No dia e na hora certa, lá estávamos os cinco, perante os portões de ferro que nos separavam do que quer que fosse que nos esperava lá dentro.
Não vou entrar em detalhes sobre o enredo e o desenrolo da atividade. Há surpresas, choques, situações inesperadas e muitas outras coisas que são para viver, exclusivamente, lá dentro. Vou apenas referir-me, por linhas genéricas, à mais óbvia das questões que devem estar a povoar a mente de quem está a ler isto: “Mas que evento é este e porque é que este gajo se meteu nisto?”.
O evento intitula-se “Trauma” e retrata um espécie de prisão clandestina em cenário de guerra onde são cometidas atrocidades. Os prisioneiros têm de sobreviver à sua “estadia” lá.
Todos já lemos notícias ou vimos documentários sobre as prisões militares de Guantánamo (Cuba), Bagram (Afeganistão) e, especialmente, Abu Ghraib (Iraque).

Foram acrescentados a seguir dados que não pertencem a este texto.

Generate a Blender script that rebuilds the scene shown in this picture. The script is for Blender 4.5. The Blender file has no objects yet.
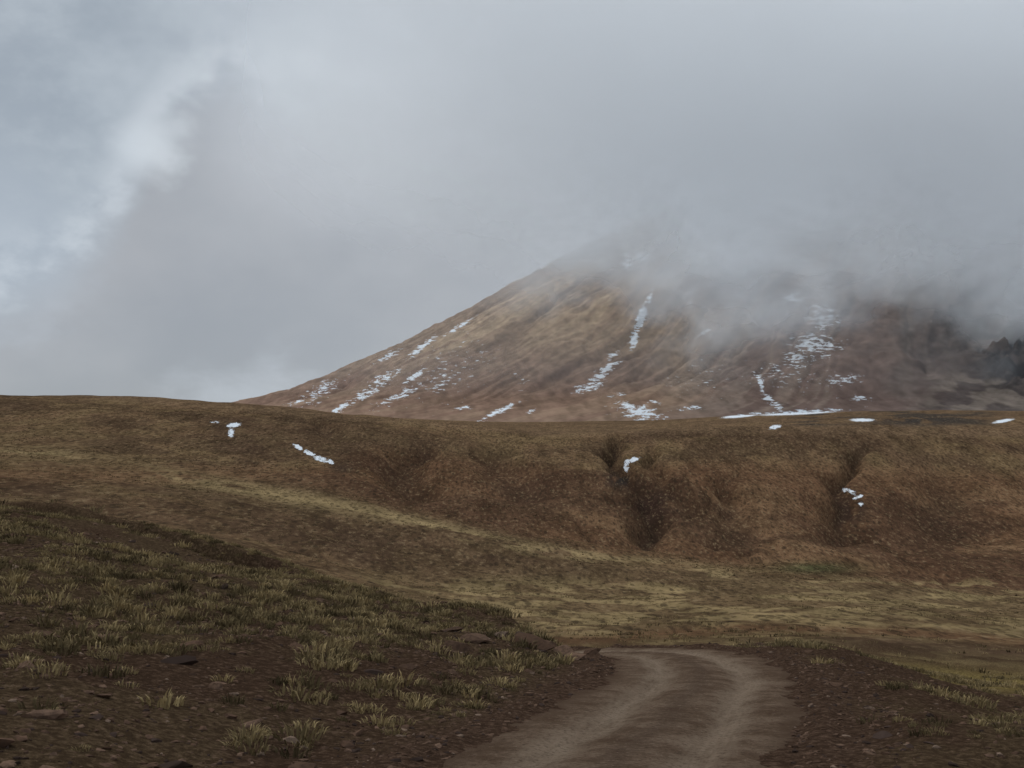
import bpy, math, numpy as np
rng = np.random.default_rng(7)
F=1300.0; HY=430.0
scene=bpy.context.scene

# ------------------------------------------------ helpers
def pchip(xk,yk,x):
    xk=np.asarray(xk,float); yk=np.asarray(yk,float)
    h=np.diff(xk); dl=np.diff(yk)/h
    m=np.zeros(len(xk)); m[0]=dl[0]; m[-1]=dl[-1]
    for i in range(1,len(xk)-1):
        if dl[i-1]*dl[i]>0:
            w1=2*h[i]+h[i-1]; w2=h[i]+2*h[i-1]
            m[i]=(w1+w2)/(w1/dl[i-1]+w2/dl[i])
    x=np.clip(x,xk[0],xk[-1])
    i=np.clip(np.searchsorted(xk,x)-1,0,len(xk)-2)
    t=(x-xk[i])/h[i]
    return ((2*t**3-3*t**2+1)*yk[i]+(t**3-2*t**2+t)*h[i]*m[i]+(-2*t**3+3*t**2)*yk[i+1]+(t**3-t**2)*h[i]*m[i+1])
def hsh(ix,iy,s):
    n=(ix.astype(np.int64)*374761393+iy.astype(np.int64)*668265263+s*974634777)&0xffffffff
    n=((n^(n>>13))*1274126177)&0xffffffff
    n=(n^(n>>16))&0xffffffff
    return n.astype(np.float64)/4294967295.0
def vn(x,y,s=0):
    ix=np.floor(x); iy=np.floor(y); fx=x-ix; fy=y-iy
    u=fx*fx*fx*(fx*(fx*6-15)+10); v=fy*fy*fy*(fy*(fy*6-15)+10)
    a=hsh(ix,iy,s); b=hsh(ix+1,iy,s); c=hsh(ix,iy+1,s); d=hsh(ix+1,iy+1,s)
    return (a+(b-a)*u)*(1-v)+(c+(d-c)*u)*v
def fbm(x,y,s=0,o=4,g=0.5):
    r=0; a=1; t=0
    for k in range(o):
        c,sn=math.cos(0.6*k),math.sin(0.6*k)
        r=r+a*vn((x*c-y*sn)*2**k+17.3*k,(x*sn+y*c)*2**k-9.1*k,s+k); t+=a; a*=g
    return r/t
def ss(a,b,x):
    t=np.clip((x-a)/(b-a),0,1); return t*t*(3-2*t)
def make_mesh(name,verts,faces,mat,colors=None,smooth=True,attrs=None):
    me=bpy.data.meshes.new(name)
    nv=len(verts); nf=len(faces); k=faces.shape[1]
    me.vertices.add(nv); me.vertices.foreach_set('co',np.ascontiguousarray(verts,np.float32).ravel())
    me.loops.add(nf*k); me.loops.foreach_set('vertex_index',np.ascontiguousarray(faces,np.int32).ravel())
    me.polygons.add(nf); me.polygons.foreach_set('loop_start',np.arange(0,nf*k,k,dtype=np.int32))
    me.update(calc_edges=True)
    me.polygons.foreach_set('use_smooth',np.full(nf,smooth))
    if colors is not None:
        a=me.attributes.new('alb','FLOAT_COLOR','POINT')
        c=np.ones((nv,4),np.float32); c[:,:3]=colors; a.data.foreach_set('color',c.ravel())
    for n,v in (attrs or {}).items():
        a=me.attributes.new(n,'FLOAT','POINT'); a.data.foreach_set('value',np.ascontiguousarray(v,np.float32))
    me.materials.append(mat)
    ob=bpy.data.objects.new(name,me); scene.collection.objects.link(ob)
    return ob
def gridfaces(nr,nc):
    i=np.arange(nr*nc).reshape(nr,nc)
    return np.stack([i[:-1,:-1],i[:-1,1:],i[1:,1:],i[1:,:-1]],-1).reshape(-1,4)

# ------------------------------------------------ terrain profile
cols={
 -900:[(1.5,2600),(4,1150),(8,820),(12,730),(26,545),(40,490),(60,455),(80,460),(120,462),(200,455),(300,440),(500,410),(700,385),(1000,368),(1300,372),(1800,380),(3000,400),(20000,427)],
 0:[(1.5,2500),(4,1230),(8,880),(12,768),(26,590),(40,530),(52,504),(60,496),(80,508),(120,508),(200,500),(300,488),(500,450),(700,420),(900,397),(1000,394),(1300,398),(1800,405),(3000,415),(20000,428)],
 200:[(1.5,2500),(4,1260),(8,910),(13.5,768),(20,682),(30,612),(40,572),(50,548),(58,538),(80,555),(120,560),(200,546),(300,523),(500,470),(700,430),(900,405),(1000,402),(1300,407),(1800,412),(3000,417),(20000,428)],
 400:[(1.5,2510),(4,1290),(8,925),(15,768),(20,705),(30,640),(40,600),(46,588),(60,610),(80,625),(120,615),(200,596),(300,570),(500,505),(700,455),(850,425),(950,418),(1050,417),(1300,421),(3000,420),(20000,428)],
 512:[(1.5,2510),(4,1300),(8,945),(15.8,768),(24,692),(30,652),(35,624),(39,612),(43,620),(50,645),(60,662),(80,658),(120,640),(200,612),(300,585),(500,530),(700,467),(850,438),(950,430),(1050,430),(1300,428),(3000,423),(20000,428)],
 620:[(1.5,2510),(4,1320),(8,955),(15.8,768),(24,700),(31,670),(39,650),(46,659),(60,666),(80,660),(120,642),(200,618),(300,595),(500,545),(600,510),(700,472),(850,443),(950,433),(1050,432),(3000,422),(20000,428)],
 700:[(1.5,2510),(4,1320),(8,955),(15.8,768),(24,700),(31,670),(39,650),(46,652),(60,657),(80,652),(120,640),(200,616),(300,593),(500,552),(600,520),(700,478),(850,438),(950,427),(1050,425),(3000,420),(20000,428)],
 800:[(1.5,2510),(4,1310),(8,945),(15.8,763),(24,698),(31,664),(39,645),(46,644),(60,648),(80,645),(120,636),(200,613),(300,592),(500,562),(600,530),(700,488),(850,436),(950,420),(1050,418),(3000,417),(20000,428)],
 900:[(1.5,2510),(4,1300),(8,935),(15,765),(24,706),(30,682),(36,674),(46,680),(60,672),(80,655),(120,640),(200,617),(300,600),(400,590),(500,575),(600,545),(700,500),(850,440),(950,418),(1050,416),(3000,416),(20000,428)],
 1024:[(1.5,2510),(4,1290),(8,930),(15,775),(24,730),(30,716),(36,708),(46,700),(60,685),(80,670),(120,650),(200,628),(300,612),(400,602),(500,585),(600,550),(700,505),(850,443),(950,425),(1050,419),(3000,417),(20000,428)],
 1924:[(1.5,2500),(4,1290),(8,930),(15,785),(24,745),(30,735),(36,730),(46,722),(60,705),(80,685),(120,660),(200,635),(300,616),(400,600),(500,580),(600,550),(700,505),(850,455),(950,440),(1050,432),(3000,420),(20000,428)]}
L0,L1=math.log(1.5),math.log(20000); NL=1500
LG=np.linspace(L0,L1,NL)
ck=sorted(cols); Zc=[]
for c in ck:
    p=np.array(cols[c],float); Zc.append(pchip(np.log(p[:,0]),-(p[:,1]-HY)/F*p[:,0],LG))
Zc=np.array(Zc)
XG=np.arange(-900,1925,8.0); NX=len(XG)
T=np.zeros((NX,NL))
for j in range(NL): T[:,j]=pchip(ck,Zc[:,j],XG)
for _ in range(20):
    T[1:-1]=0.25*T[:-2]+0.5*T[1:-1]+0.25*T[2:]
def tab(x,y):
    X=np.clip(512+F*x/y,XG[0],XG[-1]); a=(X-XG[0])/8.0; b=(np.log(y)-L0)/(L1-L0)*(NL-1)
    i=np.clip(a.astype(int),0,NX-2); j=np.clip(b.astype(int),0,NL-2); u=a-i; v=np.clip(b-j,0,1)
    return (T[i,j]*(1-u)+T[i+1,j]*u)*(1-v)+(T[i,j+1]*(1-u)+T[i+1,j+1]*u)*v
rp=np.array([(-2.2,1.0,-2.55),(-0.9,8,-3.26),(1.2,15.8,-4.1),(3.2,24,-5.0),(4.5,31,-5.75),(4.7,36,-6.3),(3.4,40.5,-6.95),(-0.4,45,-8.0),(-6.5,49.5,-9.4),(-15,56,-11.5),(-30,66,-14)])
tt=np.arange(len(rp)); tf=np.linspace(0,len(rp)-1,600)
RC=np.stack([pchip(tt,rp[:,0],tf),pchip(tt,rp[:,1],tf),pchip(tt,rp[:,2],tf)],1)
for _ in range(60): RC[1:-1]=0.25*RC[:-2]+0.5*RC[1:-1]+0.25*RC[2:]
tan=np.gradient(RC[:,:2],axis=0); tan/=np.linalg.norm(tan,axis=1)[:,None]
nor=np.stack([tan[:,1],-tan[:,0]],1)
rlen=np.concatenate([[0],np.cumsum(np.linalg.norm(np.diff(RC[:,:2],axis=0),axis=1))])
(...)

Nesta última, foram cometidos milhares de crimes durante décadas por parte do regime de Saddam Hussein, onde a tortura e as execuções diárias de homens e mulheres eram quotidianas. Na entrada do novo milénio, foi palco de inúmeros crimes de guerra por parte do exército americano, que incluíram tortura, abusos vários e até mortes durante interrogatórios e que culminaram nas condenações de vários militares.
São locais infernais onde a única lei é a vontade dos captores. Onde as pessoas entram sem fazer ideia do que lhes vai acontecer. E não são apenas terroristas ou soldados inimigos que lá entram. São aprisionados imensos cidadãos inocentes, só porque sobre eles recaiu determinada suspeita, pouco ou nada empírica. “Ele tem ar de suspeito”.

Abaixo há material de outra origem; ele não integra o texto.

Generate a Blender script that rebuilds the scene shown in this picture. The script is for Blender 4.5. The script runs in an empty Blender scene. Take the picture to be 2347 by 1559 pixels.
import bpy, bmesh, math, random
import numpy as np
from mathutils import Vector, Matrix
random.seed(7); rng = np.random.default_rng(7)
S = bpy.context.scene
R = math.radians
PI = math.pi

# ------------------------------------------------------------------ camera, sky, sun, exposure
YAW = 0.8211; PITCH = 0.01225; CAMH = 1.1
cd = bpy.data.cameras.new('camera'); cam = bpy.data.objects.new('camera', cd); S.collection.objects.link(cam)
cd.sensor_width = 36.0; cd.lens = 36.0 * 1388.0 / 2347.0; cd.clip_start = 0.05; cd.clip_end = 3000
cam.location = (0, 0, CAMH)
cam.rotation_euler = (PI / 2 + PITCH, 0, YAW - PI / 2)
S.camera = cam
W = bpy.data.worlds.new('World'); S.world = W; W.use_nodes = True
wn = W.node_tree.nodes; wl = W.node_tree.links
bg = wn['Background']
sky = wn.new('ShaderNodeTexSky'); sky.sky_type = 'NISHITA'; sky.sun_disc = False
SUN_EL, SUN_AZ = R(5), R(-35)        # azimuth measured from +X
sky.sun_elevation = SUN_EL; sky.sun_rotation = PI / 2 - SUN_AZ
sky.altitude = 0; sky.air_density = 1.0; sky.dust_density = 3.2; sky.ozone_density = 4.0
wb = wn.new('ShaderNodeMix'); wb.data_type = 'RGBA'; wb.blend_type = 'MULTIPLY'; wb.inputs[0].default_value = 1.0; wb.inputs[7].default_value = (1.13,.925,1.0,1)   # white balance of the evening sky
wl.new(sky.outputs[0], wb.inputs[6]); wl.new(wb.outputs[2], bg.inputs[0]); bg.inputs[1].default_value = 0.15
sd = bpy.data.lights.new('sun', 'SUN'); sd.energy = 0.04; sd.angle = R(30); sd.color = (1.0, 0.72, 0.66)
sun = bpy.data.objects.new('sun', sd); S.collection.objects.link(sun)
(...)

Por mais vívidas que sejam as descrições nas reportagens que lemos, nunca temos verdadeiramente ideia do que é vivenciar estas situações. Este evento permite-nos um pequeno vislumbre do que é passar por isso. Num ambiente controlado e em plena segurança, podemos sentir na pele essa gélida incerteza de quem entra num antro dantesco destes sem fazer ideia do que lhe vai acontecer. Se é de dia ou de noite lá fora; se sente dor ou se o seu corpo apenas já se habituou a ela; se os traços na parede marcam horas ou dias; se as recordações confortantes são reais ou, afinal, apenas ilusões imaginadas; se respirar vai ser uma realidade no dia seguinte. Tudo isso, não nos limitamos a ver ou a testemunhar. Sentimos!
É uma experiência dura, agressiva, visceral. É uma experiência de consciencialização, que nos sublinha a sorte que temos em viver numa realidade distinta, onde estas situações não existem, e nos dá a genuína noção do que outras pessoas passam só porque tiveram o azar de nascer noutras latitudes do globo. É uma experiência de espírito coletivo, que nos mostra que o esforço, o ânimo e a partilha conjunta dos desafios os torna, invariavelmente, mais pequenos. É uma experiência de superação, que nos revela que somos sempre capazes de superar mais do que aquilo que julgamos conseguir. Que nos prova que, afinal, há mantos que não se conseguem rasgar.